This is not generally a good idea (death to your ADC) so let's walk through the problem.
Looking at the DS on page 5: -
- For a positive rail of 15 volts the maximum guaranteed output is +12 volts
- But typically it could be +14 volts
Let's say you decide that the +12 V figure is best (you are guaranteed no more than a 3 V drop from the positive rail). You would use a +8 V rail and be able to generate a peak signal of +5 V.
Now, you build the circuit, put an input on the 741 and destroy the ADC. Why does it destroy the ADC you might wonder - it's because the 741 is able to provide between +5 V (guaranteed) and +7 V (typical) to the ADC and +7 V is likely to exceed the maximum rating on input voltages that your ADC can safely handle. No matter how careful you are at putting the right sized signal into the 741, you will eventually destroy the ADC (unless it has good input overload specs).

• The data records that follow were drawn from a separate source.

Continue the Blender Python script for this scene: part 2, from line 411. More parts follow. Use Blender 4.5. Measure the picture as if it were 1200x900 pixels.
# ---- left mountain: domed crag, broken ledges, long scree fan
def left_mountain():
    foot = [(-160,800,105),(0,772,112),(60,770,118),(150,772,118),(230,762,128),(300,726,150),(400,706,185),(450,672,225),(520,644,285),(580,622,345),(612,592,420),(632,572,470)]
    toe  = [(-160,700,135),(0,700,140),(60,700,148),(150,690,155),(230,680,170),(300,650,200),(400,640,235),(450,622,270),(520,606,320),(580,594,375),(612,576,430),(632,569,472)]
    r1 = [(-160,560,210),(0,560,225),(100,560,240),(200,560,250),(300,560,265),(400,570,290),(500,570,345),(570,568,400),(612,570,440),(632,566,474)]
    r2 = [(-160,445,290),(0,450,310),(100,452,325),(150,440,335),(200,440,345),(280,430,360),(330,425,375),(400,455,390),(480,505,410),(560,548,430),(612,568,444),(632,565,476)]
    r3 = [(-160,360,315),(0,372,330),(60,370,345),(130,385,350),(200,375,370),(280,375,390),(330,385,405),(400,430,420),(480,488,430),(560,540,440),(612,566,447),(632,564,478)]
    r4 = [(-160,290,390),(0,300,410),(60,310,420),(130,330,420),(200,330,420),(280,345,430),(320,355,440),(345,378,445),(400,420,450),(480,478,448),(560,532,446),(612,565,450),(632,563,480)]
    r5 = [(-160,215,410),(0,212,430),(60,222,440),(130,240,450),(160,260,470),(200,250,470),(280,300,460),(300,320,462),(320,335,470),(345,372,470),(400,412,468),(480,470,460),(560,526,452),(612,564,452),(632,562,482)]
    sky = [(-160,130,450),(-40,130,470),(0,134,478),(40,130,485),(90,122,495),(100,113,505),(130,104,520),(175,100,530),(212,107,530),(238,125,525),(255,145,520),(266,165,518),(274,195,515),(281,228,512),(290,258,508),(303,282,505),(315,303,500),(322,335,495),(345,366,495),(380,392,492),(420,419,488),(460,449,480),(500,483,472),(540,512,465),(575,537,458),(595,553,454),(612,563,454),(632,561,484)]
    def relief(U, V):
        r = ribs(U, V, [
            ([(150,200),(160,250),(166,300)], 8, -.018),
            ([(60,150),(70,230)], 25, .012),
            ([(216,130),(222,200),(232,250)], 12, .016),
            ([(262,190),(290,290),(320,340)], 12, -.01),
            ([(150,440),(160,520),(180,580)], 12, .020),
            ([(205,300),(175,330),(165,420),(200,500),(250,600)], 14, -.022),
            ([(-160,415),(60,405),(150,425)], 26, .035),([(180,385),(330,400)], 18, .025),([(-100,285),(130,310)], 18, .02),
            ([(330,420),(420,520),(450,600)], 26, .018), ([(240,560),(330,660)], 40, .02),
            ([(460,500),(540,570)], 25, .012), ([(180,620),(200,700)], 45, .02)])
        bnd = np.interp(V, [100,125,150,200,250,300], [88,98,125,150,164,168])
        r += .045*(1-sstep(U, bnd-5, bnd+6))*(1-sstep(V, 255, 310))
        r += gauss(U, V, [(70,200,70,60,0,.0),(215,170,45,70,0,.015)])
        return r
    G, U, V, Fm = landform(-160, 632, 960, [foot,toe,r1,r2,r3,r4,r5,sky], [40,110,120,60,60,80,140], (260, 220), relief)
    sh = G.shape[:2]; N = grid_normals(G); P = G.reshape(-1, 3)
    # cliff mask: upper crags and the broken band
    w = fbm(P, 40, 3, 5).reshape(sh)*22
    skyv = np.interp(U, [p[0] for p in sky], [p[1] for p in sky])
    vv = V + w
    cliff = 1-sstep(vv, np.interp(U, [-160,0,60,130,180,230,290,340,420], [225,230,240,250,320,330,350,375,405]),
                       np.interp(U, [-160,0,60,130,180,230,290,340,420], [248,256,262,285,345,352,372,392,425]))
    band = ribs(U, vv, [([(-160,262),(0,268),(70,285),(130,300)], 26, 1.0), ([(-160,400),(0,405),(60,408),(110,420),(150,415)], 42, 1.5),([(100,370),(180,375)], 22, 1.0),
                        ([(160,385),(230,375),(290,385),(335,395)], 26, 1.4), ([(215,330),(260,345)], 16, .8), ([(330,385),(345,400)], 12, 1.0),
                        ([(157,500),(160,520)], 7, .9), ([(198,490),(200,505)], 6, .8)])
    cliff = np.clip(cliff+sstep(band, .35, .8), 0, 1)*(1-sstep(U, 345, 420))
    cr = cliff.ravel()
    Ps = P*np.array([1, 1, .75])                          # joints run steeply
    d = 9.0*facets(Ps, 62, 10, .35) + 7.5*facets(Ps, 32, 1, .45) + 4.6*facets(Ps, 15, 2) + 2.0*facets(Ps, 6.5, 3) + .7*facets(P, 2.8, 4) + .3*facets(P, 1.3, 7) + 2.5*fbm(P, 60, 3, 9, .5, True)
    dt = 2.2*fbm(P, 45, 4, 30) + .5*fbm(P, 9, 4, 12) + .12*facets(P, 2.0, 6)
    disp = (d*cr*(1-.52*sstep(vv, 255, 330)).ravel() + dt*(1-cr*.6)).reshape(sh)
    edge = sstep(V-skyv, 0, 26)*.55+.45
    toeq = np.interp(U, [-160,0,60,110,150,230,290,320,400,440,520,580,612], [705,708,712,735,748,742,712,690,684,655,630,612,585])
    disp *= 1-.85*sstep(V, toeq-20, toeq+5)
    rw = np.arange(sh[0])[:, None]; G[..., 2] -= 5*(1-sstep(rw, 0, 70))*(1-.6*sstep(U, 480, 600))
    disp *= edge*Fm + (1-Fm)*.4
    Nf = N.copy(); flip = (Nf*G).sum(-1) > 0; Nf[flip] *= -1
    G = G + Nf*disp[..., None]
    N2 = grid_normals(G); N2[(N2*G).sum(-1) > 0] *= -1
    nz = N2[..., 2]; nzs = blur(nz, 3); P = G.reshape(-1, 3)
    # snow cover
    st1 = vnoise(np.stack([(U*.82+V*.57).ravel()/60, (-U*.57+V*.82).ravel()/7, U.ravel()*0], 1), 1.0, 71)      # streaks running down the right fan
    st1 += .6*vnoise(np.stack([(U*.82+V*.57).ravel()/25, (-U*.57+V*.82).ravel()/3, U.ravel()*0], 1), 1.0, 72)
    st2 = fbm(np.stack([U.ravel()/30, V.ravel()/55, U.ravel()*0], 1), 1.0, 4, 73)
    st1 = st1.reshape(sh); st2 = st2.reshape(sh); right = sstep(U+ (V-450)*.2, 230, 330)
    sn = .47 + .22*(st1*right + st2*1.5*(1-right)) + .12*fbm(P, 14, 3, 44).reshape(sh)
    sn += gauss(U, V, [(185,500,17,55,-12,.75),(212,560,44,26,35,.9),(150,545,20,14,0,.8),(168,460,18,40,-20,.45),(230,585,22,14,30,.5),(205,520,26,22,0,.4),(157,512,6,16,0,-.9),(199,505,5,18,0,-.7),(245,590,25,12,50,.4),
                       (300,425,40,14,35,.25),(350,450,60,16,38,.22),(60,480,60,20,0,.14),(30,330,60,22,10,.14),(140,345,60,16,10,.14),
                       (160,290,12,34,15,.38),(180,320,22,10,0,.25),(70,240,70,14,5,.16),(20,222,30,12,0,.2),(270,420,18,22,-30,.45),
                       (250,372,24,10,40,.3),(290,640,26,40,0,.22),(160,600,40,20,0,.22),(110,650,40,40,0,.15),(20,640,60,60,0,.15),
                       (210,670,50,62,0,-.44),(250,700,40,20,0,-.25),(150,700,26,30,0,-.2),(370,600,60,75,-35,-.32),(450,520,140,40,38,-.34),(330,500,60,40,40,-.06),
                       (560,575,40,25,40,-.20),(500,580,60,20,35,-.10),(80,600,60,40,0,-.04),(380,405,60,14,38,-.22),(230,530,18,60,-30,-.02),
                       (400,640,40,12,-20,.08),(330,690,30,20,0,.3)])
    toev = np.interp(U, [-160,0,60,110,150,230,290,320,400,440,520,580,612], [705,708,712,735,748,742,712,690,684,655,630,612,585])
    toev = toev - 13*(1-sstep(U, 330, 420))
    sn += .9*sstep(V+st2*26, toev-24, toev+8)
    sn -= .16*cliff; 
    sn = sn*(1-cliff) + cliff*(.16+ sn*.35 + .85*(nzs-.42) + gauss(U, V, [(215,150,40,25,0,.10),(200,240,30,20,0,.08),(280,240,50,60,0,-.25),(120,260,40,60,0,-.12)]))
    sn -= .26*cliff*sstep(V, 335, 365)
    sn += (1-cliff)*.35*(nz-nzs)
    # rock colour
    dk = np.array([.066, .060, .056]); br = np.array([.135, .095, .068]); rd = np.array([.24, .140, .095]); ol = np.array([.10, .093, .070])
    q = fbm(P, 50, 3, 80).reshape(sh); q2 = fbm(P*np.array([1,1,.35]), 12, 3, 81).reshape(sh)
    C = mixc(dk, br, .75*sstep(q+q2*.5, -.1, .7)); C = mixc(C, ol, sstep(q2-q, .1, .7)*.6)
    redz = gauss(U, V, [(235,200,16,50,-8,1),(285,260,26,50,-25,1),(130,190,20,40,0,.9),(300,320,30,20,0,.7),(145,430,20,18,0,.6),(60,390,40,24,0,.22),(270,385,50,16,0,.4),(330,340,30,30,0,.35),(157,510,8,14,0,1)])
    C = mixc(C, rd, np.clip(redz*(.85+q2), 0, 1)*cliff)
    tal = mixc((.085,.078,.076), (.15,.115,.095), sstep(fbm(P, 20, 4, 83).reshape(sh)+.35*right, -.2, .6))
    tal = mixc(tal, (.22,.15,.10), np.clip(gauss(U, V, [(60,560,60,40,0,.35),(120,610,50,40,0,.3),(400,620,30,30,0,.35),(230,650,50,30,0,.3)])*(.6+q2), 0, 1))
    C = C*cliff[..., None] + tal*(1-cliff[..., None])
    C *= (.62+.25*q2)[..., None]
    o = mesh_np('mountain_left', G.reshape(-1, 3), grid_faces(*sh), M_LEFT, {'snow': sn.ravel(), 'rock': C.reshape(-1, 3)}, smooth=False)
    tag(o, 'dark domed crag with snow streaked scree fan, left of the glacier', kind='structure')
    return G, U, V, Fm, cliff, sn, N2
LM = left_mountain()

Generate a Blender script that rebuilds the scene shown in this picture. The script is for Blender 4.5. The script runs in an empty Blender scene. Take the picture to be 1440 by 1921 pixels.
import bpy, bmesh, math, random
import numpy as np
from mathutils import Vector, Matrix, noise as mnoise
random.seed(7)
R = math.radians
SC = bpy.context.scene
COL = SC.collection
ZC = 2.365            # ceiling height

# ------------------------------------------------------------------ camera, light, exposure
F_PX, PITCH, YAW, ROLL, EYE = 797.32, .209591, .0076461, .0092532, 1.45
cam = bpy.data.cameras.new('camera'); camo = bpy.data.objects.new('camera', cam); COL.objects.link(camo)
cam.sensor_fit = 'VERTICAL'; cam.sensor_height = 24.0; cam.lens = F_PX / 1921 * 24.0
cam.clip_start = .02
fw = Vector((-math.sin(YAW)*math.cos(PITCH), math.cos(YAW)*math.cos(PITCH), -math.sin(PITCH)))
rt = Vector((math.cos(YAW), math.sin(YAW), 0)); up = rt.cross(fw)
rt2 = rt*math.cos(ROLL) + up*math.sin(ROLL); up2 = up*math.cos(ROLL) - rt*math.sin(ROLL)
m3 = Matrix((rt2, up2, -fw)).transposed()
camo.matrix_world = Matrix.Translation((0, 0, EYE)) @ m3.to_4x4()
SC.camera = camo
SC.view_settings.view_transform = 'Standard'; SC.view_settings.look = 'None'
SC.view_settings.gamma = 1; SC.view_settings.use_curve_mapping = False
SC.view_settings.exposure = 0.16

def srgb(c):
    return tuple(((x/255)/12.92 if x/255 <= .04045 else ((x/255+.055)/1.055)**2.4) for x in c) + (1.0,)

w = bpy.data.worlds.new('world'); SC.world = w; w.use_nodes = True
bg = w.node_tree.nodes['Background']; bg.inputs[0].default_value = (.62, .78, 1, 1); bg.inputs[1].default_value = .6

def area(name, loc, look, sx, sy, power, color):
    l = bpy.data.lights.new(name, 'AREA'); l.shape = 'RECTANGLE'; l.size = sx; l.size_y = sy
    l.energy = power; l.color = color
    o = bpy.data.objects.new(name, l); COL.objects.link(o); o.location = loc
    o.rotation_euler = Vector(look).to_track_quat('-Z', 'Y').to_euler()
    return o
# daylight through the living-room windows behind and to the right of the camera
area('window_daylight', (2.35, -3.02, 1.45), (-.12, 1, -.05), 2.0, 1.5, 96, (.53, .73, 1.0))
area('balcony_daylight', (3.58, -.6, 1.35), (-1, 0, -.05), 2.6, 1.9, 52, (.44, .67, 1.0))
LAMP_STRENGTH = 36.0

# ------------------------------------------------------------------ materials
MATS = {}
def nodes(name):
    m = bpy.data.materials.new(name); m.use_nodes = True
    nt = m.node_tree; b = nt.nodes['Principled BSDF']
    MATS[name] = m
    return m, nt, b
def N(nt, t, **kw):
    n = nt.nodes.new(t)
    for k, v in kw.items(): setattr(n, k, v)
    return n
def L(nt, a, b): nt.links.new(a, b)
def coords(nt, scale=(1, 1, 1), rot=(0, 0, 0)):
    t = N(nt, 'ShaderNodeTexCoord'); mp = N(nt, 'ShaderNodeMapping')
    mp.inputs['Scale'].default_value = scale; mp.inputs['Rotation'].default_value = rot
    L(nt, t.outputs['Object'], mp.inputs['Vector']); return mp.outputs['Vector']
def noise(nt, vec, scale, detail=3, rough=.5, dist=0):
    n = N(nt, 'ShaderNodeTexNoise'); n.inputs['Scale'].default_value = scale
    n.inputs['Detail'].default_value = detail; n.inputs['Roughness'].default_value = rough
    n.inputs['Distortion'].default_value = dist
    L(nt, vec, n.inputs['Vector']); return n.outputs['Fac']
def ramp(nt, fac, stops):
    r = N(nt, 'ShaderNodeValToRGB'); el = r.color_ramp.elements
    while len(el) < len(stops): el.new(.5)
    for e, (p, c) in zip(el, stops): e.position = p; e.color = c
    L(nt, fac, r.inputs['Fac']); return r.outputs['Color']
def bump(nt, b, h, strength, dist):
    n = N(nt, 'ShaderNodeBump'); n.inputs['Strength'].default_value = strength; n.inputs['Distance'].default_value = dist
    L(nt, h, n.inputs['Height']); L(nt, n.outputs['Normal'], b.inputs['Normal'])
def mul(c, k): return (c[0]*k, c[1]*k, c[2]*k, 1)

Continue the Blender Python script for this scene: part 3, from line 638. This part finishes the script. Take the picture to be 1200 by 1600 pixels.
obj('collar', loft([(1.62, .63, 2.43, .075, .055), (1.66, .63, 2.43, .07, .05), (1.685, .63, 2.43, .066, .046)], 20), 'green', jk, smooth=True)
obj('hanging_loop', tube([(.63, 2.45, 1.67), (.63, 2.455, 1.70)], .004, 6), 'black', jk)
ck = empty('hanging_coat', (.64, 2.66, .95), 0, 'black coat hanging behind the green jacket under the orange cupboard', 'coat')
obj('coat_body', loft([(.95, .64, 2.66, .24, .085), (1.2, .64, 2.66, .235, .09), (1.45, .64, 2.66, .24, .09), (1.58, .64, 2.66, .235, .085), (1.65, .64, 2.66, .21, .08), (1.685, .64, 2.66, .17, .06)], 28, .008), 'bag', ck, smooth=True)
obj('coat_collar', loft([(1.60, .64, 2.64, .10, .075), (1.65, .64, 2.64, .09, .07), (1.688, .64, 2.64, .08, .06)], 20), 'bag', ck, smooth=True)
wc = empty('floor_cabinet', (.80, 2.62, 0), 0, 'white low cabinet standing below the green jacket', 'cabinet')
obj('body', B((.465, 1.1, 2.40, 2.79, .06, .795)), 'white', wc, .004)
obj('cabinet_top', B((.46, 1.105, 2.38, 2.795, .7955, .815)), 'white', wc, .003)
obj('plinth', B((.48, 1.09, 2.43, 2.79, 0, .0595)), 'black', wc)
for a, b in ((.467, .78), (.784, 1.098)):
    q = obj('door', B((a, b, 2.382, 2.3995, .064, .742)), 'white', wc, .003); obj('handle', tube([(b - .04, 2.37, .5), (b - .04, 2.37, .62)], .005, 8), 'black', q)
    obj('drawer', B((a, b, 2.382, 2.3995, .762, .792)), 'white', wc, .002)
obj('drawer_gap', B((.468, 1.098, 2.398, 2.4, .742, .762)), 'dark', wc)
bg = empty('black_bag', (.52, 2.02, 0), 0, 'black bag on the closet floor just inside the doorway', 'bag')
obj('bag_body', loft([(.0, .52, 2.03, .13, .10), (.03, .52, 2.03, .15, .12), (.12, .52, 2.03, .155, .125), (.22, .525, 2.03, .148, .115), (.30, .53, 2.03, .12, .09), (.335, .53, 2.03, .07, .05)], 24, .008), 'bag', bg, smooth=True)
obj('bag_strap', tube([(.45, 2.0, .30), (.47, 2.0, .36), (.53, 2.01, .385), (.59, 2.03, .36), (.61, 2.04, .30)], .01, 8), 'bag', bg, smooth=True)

You might even destroy the ADC in the first milli second you apply power to the (really crappy) 741.
The proper way to do this is use a rail-to-rail op-amp driving the ADC. Yes you lose maybe 50 mV at the top (+5 V) and 50 mV at the bottom (0 V) leaving you with a span of 4.9 volts but this is the price you must pay.
Same problem with the negative rail. Yes you can find a negative rail to work for your op-amp but you are going to likely destroy the ADC with excessive negative voltages.
From a different angle, try looking at the ADC data sheet and see what it says the usable range is - there may be a zero offset figure of several millivolts and this tells you that the lowest several mV of the ADC input is likely unusable. There may also be an ADC gain tolerance that prevents you using to top several mV so, even if you had the perfect input signal to the ADC, you can never guarantee that you can use the whole range.
How big a deal is this? OK so you limit your input range to say 4.8 volts out of 5 volts - that's 96% coverage. Let's say your ADC is 12 bit. Your coverage is 96% of 4096 = 3932 LSbs. Take the log of 3932 and divide by log2 to get the actual usable number of bits i.e. 11.94. Not much of a compromise is it?
If you look at most ADC specs, you will find that they specify SNR (signal to noise ratio or other AC performances) with an input signal that is typically 0.5 dB down on theoretical full-scale. How much is 0.5 dB down in real numbers for a theoretical 5V span?
It's 94.4% so don't get hung up on this and don't try overdriving your ADC.